In support of their motion for summary judgment, Defendants submitted a copy of Garcia's Inmate Grievance History Report. (ECF Nos. 73-1, 73-2, 73-3.) However, these documents are not properly authenticated by an NDOC custodian of records. Although Defendants appear to have identified “Exhibit G” as an authenticating declaration, no declaration is attached to that document. (See ECF No. 73-7.) While the exclusion of an authenticating declaration appears to be inadvertent, the Court will not assume the documents' authenticity. See Beyene v. Coleman Sec. Servs., Inc., 854 F.2d 1179, 1182 (9th Cir. 1988) (“‘documents which have not had a proper foundation laid to authenticate them cannot support a motion for summary judgment.'” (quoting Canada v. Blain's Helicopters, Inc., 831 F.2d 920, 925 (9th Cir. 1987)). Therefore, on this basis alone, summary judgment must be denied.

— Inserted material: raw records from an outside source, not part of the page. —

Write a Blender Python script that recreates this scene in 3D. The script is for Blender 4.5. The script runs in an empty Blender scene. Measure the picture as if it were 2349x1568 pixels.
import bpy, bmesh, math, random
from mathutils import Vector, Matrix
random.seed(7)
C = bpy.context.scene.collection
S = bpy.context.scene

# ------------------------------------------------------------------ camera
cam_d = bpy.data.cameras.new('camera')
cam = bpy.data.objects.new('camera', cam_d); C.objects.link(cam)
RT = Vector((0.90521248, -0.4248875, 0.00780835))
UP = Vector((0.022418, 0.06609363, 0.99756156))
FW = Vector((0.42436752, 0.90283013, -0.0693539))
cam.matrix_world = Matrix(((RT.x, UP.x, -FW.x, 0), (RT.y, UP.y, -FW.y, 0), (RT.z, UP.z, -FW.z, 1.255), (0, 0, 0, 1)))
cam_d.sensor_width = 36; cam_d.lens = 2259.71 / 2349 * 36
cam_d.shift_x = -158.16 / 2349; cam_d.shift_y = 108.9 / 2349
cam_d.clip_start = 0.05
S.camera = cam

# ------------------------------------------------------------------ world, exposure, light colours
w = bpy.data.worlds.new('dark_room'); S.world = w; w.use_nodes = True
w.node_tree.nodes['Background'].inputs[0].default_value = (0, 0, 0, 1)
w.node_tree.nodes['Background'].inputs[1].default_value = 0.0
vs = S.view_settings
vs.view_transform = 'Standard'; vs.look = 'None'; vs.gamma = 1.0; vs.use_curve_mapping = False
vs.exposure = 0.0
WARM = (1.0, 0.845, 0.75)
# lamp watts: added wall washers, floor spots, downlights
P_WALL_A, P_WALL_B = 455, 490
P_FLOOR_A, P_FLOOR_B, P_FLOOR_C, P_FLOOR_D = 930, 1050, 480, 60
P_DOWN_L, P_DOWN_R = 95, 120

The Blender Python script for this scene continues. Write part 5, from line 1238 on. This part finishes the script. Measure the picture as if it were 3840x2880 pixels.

However, even if the Court were to review the substance of the documents submitted by Defendants, it appears at the informal level, Grievance Number 2006-30-93074 (which is the primary grievance at issue in this case) is marked as “resolved.” (ECF No. 76-1 at 16.) Pursuant to AR 740.03.6(c), when a “Grievance is “Granted” at any level, the grievance process is considered complete and the inmate's administrative remedies exhausted, and the inmate cannot appeal the decision to a higher level.” (ECF No. 73-4 at 6.) It is unclear whether a grievance that is “resolved” must be treated the same as a grievance that is marked as “granted.” AR 740 is silent on this issue and neither party addressed this issue in the briefs. Based on this ambiguity, the Court cannot determine- as a matter of law-that Garcia failed to fully exhaust his administrative remedies at this time. Rather, it appears an issue of fact exists as to whether deeming the grievance as “resolved” at the informal level would be sufficient for exhaustion or whether further appeal is required under AR 740.
Moreover, there is evidence in the record that Garcia was transferred several times while this grievance was pending. It is unclear-based on the current record before this Court-whether these transfers caused significant difficulty and confusion for Garcia, such that administrative remedies were effectively unavailable. This issue appears to present a second issue of fact on the narrow issue of exhaustion. See Ross v. Blake, 136 S.Ct. 1850, 1858 (2016) (the Prison Litigation Reform Act does not require exhaustion when circumstances render administrative remedies effectively unavailable. Relevant questions in determining availability of administrative remedies include whether the procedures were knowable by an ordinary prisoner, or whether “the system [was] so confusing that no such inmate could make use of it.”)
According to his historical bed assignments, Garcia was transferred from HDSP to Warm Springs Correctional Center, and then to Ely State Prison, and back to HDSP-all while the grievance at issue was pending. (See ECF No. 73-5.)
Therefore, for all the reasons stated above, the Court finds Defendants' motion for summary judgment must be denied, without prejudice, to enable Defendants to raise this issue at a later time either by motion or at trial.
IV. CONCLUSION
For good cause appearing and for the reasons stated above, Defendants' motion for summary judgment, (ECF No. 73), is DENIED without prejudice.